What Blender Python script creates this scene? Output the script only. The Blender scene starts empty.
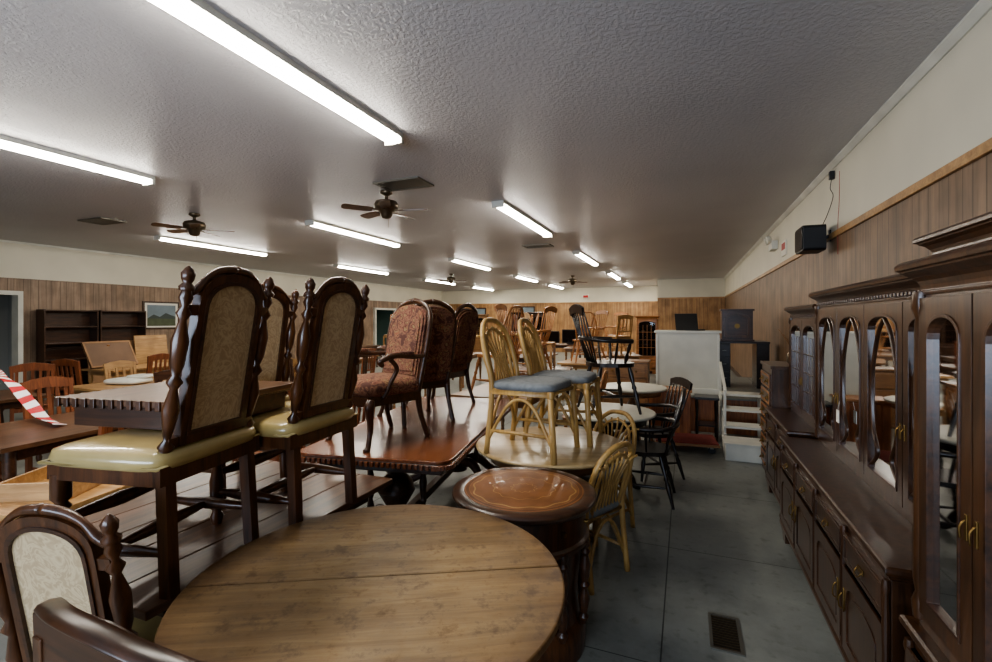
import bpy, math, random
from mathutils import Vector, Matrix
random.seed(7)
pi=math.pi; H=pi/2
UP=Matrix.Rotation(pi/2,4,'X')
def T(x,y,z): return Matrix.Translation((x,y,z))
def RX(a): return Matrix.Rotation(a,4,'X')
def RY(a): return Matrix.Rotation(a,4,'Y')
def RZ(a): return Matrix.Rotation(a,4,'Z')
def S(r,g,b):
    def c(v):
        v/=255.0
        return v/12.92 if v<=.04045 else ((v+.055)/1.055)**2.4
    return (c(r),c(g),c(b),1)

# ------------------------------------------------------------ materials
def newmat(name):
    m=bpy.data.materials.new(name); m.use_nodes=True
    nt=m.node_tree; b=nt.nodes['Principled BSDF']
    return m,nt,b
def plain(name,col,rough=.5,metal=0,coat=0,noise=0):
    m,nt,b=newmat(name)
    b.inputs['Base Color'].default_value=col
    b.inputs['Roughness'].default_value=rough
    b.inputs['Metallic'].default_value=metal
    b.inputs['Coat Weight'].default_value=coat
    if noise:
        tc=nt.nodes.new('ShaderNodeTexCoord'); n=nt.nodes.new('ShaderNodeTexNoise')
        n.inputs['Scale'].default_value=noise; n.inputs['Detail'].default_value=5
        nt.links.new(tc.outputs['Object'],n.inputs['Vector'])
        r=ramp(nt,n.outputs['Fac'],[(.3,tuple(c*.75 for c in col[:3])+(1,)),(.7,col)])
        nt.links.new(r,b.inputs['Base Color'])
    return m
def ramp(nt,fac,stops,interp='LINEAR'):
    r=nt.nodes.new('ShaderNodeValToRGB'); cr=r.color_ramp; cr.interpolation=interp
    while len(cr.elements)<len(stops): cr.elements.new(.5)
    for e,(p,c) in zip(cr.elements,stops): e.position=p; e.color=c
    nt.links.new(fac,r.inputs['Fac'])
    return r.outputs['Color']
def mixc(nt,fac,a,b,blend='MIX'):
    n=nt.nodes.new('ShaderNodeMix'); n.data_type='RGBA'; n.blend_type=blend
    for v,i in ((fac,0),(a,6),(b,7)):
        if hasattr(v,'links'): nt.links.new(v,n.inputs[i])
        else: n.inputs[i].default_value=v
    return n.outputs[2]
def mth(nt,op,a,b=0.0,c=None):
    n=nt.nodes.new('ShaderNodeMath'); n.operation=op
    for i,v in enumerate((a,b) if c is None else (a,b,c)):
        if hasattr(v,'links'): nt.links.new(v,n.inputs[i])
        else: n.inputs[i].default_value=v
    return n.outputs[0]
def woodgrain(nt,c1,c2,axis,sc=1.0,vec=None):
    tc=nt.nodes.new('ShaderNodeTexCoord'); mp=nt.nodes.new('ShaderNodeMapping')
    s=[16,16,16]; s['XYZ'.index(axis)]=1.3
    mp.inputs['Scale'].default_value=s
    nt.links.new(tc.outputs['Object'],mp.inputs['Vector'])
    n=nt.nodes.new('ShaderNodeTexNoise'); n.inputs['Scale'].default_value=2*sc
    n.inputs['Detail'].default_value=7; n.inputs['Roughness'].default_value=.65; n.inputs['Distortion'].default_value=.7
    nt.links.new(mp.outputs[0],n.inputs['Vector'])
    col=ramp(nt,n.outputs['Fac'],[(.3,c1),(.68,c2)])
    n2=nt.nodes.new('ShaderNodeTexNoise'); n2.inputs['Scale'].default_value=3; n2.inputs['Detail'].default_value=3
    nt.links.new(tc.outputs['Object'],n2.inputs['Vector'])
    d=ramp(nt,n2.outputs['Fac'],[(.35,(.68,.66,.64,1)),(.65,(1,1,1,1))])
    return mixc(nt,1.0,col,d,'MULTIPLY'),n.outputs['Fac'],tc
def wood(name,c1,c2,rough=.33,axis='X',coat=.25,sc=1.0):
    m,nt,b=newmat(name)
    col,fac,tc=woodgrain(nt,c1,c2,axis,sc)
    nt.links.new(col,b.inputs['Base Color'])
    b.inputs['Roughness'].default_value=rough
    b.inputs['Coat Weight'].default_value=coat; b.inputs['Coat Roughness'].default_value=.25
    bp=nt.nodes.new('ShaderNodeBump'); bp.inputs['Strength'].default_value=.08; bp.inputs['Distance'].default_value=.003
    nt.links.new(fac,bp.inputs['Height']); nt.links.new(bp.outputs[0],b.inputs['Normal'])
    return m

def wallmat(name,along,p1,p2,paint):
    m,nt,b=newmat(name)
    col,fac,tc=woodgrain(nt,p1,p2,'Z',.35)
    sp=nt.nodes.new('ShaderNodeSeparateXYZ'); nt.links.new(tc.outputs['Object'],sp.inputs[0])
    fr=mth(nt,'FRACT',mth(nt,'DIVIDE',mth(nt,'ADD',sp.outputs[along],100.0),.61))
    W=(1,1,1,1); K=(.36,.33,.3,1)
    g=ramp(nt,fr,[(0,K),(.014,W),(.2,K),(.212,W),(.36,K),(.372,W),(.6,K),(.612,W),(.78,K),(.792,W)],'CONSTANT')
    fl=ramp(nt,fr,[(0,(1,1,1,1)),(.2,(.9,.9,.9,1)),(.36,(1.0,.98,.95,1)),(.6,(.93,.93,.93,1)),(.78,(.97,.97,.97,1))],'CONSTANT')
    col=mixc(nt,1.0,mixc(nt,1.0,col,g,'MULTIPLY'),fl,'MULTIPLY')
    n=nt.nodes.new('ShaderNodeTexNoise'); n.inputs['Scale'].default_value=1.5
    nt.links.new(tc.outputs['Object'],n.inputs['Vector'])
    pc=ramp(nt,n.outputs['Fac'],[(.3,tuple(c*.9 for c in paint[:3])+(1,)),(.7,paint)])
    msk=mth(nt,'GREATER_THAN',sp.outputs[2],2.44)
    nt.links.new(mixc(nt,msk,col,pc),b.inputs['Base Color'])
    b.inputs['Roughness'].default_value=.5
    return m

def glassmat(name,tint,refl=.0):
    m,nt,b=newmat(name)
    nt.nodes.remove(b); out=nt.nodes['Material Output']
    tr=nt.nodes.new('ShaderNodeBsdfTransparent'); tr.inputs[0].default_value=tint
    gl=nt.nodes.new('ShaderNodeBsdfGlossy'); gl.inputs['Roughness'].default_value=.03
    fr=nt.nodes.new('ShaderNodeFresnel'); fr.inputs[0].default_value=1.33
    mx=nt.nodes.new('ShaderNodeMixShader')
    nt.links.new(mth(nt,'ADD',fr.outputs[0],refl),mx.inputs[0]); nt.links.new(tr.outputs[0],mx.inputs[1]); nt.links.new(gl.outputs[0],mx.inputs[2])
    nt.links.new(mx.outputs[0],out.inputs[0])
    return m
def emit(name,col,st):
    m,nt,b=newmat(name)
    b.inputs['Base Color'].default_value=col
    b.inputs['Emission Color'].default_value=col; b.inputs['Emission Strength'].default_value=st
    return m

M_dark=wood('walnut_dark',S(38,23,14),S(88,55,33),.32)
M_darkv=wood('walnut_dark_vertical',S(48,28,15),S(106,66,37),.28,'Z')
M_hutch=wood('hutch_cherry',S(38,24,15),S(86,55,33),.28,'Z',.3)
M_hutch2=wood('hutch_brown',S(42,27,16),S(94,62,38),.28,'Z',.3)
M_red=wood('mahogany_red',S(90,48,28),S(152,94,60),.26,'Y',.4)
M_tableb=wood('trestle_brown',S(64,42,27),S(116,80,54),.34,'Y',.3)
M_black=wood('black_lacquer',S(16,12,11),S(40,30,26),.3)
M_rattan=wood('rattan',S(160,122,66),S(210,172,108),.42,'Z',.15)
M_pine=wood('pine',S(158,116,70),S(202,160,106),.45)
M_pine2=wood('pine_orange',S(142,90,48),S(190,130,76),.45)
M_oak=wood('oak_mid',S(112,78,47),S(160,118,76),.4)
M_slat=wood('slat_redwood',S(106,58,35),S(158,94,58),.4,'Z')
M_cedar=wood('cedar',S(120,66,34),S(190,120,66),.5,'Z')
M_white=plain('white_paint',S(222,220,208),.5,noise=3)
M_cream=plain('cream_laminate',S(212,208,192),.4,noise=2)
M_brass=plain('brass',S(130,104,62),.42,1)
M_blackp=plain('black_plastic',S(16,16,18),.45)
M_metal=plain('grey_metal',S(130,128,120),.4,.8)
M_bronze=plain('bronze',S(96,84,68),.35,.8)
M_blue=plain('blue_grey_fabric',S(126,129,130),.9,noise=30)
M_screen=plain('screen_black',S(8,9,12),.15)
M_glass=glassmat('cabinet_glass',(.5,.48,.45,1),0.0)
M_lamp=emit('fluorescent_diffuser',(1,.94,.83,1),60.0)
M_card=plain('cardboard',S(150,114,80),.8,noise=4)
M_paper=plain('paper_tag',S(226,222,210),.8)
M_rcarpet=plain('red_carpet',S(120,50,42),.95,noise=40)

def fabric(name,cols,sc,rough=.9,warp=.25):
    m,nt,b=newmat(name)
    tc=nt.nodes.new('ShaderNodeTexCoord')
    n=nt.nodes.new('ShaderNodeTexNoise'); n.inputs['Scale'].default_value=sc*.4; n.inputs['Distortion'].default_value=2.5
    nt.links.new(tc.outputs['Object'],n.inputs['Vector'])
    v=nt.nodes.new('ShaderNodeTexVoronoi'); v.inputs['Scale'].default_value=sc
    vv=mixc(nt,warp,tc.outputs['Object'],n.outputs['Color'])
    nt.links.new(vv,v.inputs['Vector'])
    c=ramp(nt,v.outputs['Distance'],cols)
    nt.links.new(c,b.inputs['Base Color']); b.inputs['Roughness'].default_value=rough
    return m
M_paisley=fabric('paisley_fabric',[(0,S(188,160,116)),(.13,S(124,54,42)),(.27,S(132,112,78)),(.4,S(86,38,32)),(.55,S(130,92,70)),(.75,S(80,48,38))],17,.9,.12)
M_cane=fabric('tan_tapestry',[(0,S(192,170,134)),(.3,S(168,144,110)),(.5,S(194,172,136)),(.75,S(172,148,114))],20,.9,.2)
M_vinyl=plain('yellow_vinyl',S(180,158,104),.3,0,.7,noise=6)
M_stripe,nt,b=newmat('red_white_stripe')
tc=nt.nodes.new('ShaderNodeTexCoord'); w=nt.nodes.new('ShaderNodeTexWave'); w.inputs['Scale'].default_value=1.6
nt.links.new(tc.outputs['Object'],w.inputs['Vector'])
nt.links.new(ramp(nt,w.outputs['Fac'],[(0,S(180,34,40)),(.5,S(226,222,218))],'CONSTANT'),b.inputs['Base Color'])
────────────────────
WHAT THE EXERCISE ASKS:
Copy nothing but the lines from the first one in the listing through the line with "return (c(r),c(g),c(b),1)", and omit the pictures.

THE OUTPUT:
What Blender Python script creates this scene? Output the script only. The Blender scene starts empty.
import bpy, math, random
from mathutils import Vector, Matrix
random.seed(7)
pi=math.pi; H=pi/2
UP=Matrix.Rotation(pi/2,4,'X')
def T(x,y,z): return Matrix.Translation((x,y,z))
def RX(a): return Matrix.Rotation(a,4,'X')
def RY(a): return Matrix.Rotation(a,4,'Y')
def RZ(a): return Matrix.Rotation(a,4,'Z')
def S(r,g,b):
    def c(v):
        v/=255.0
        return v/12.92 if v<=.04045 else ((v+.055)/1.055)**2.4
    return (c(r),c(g),c(b),1)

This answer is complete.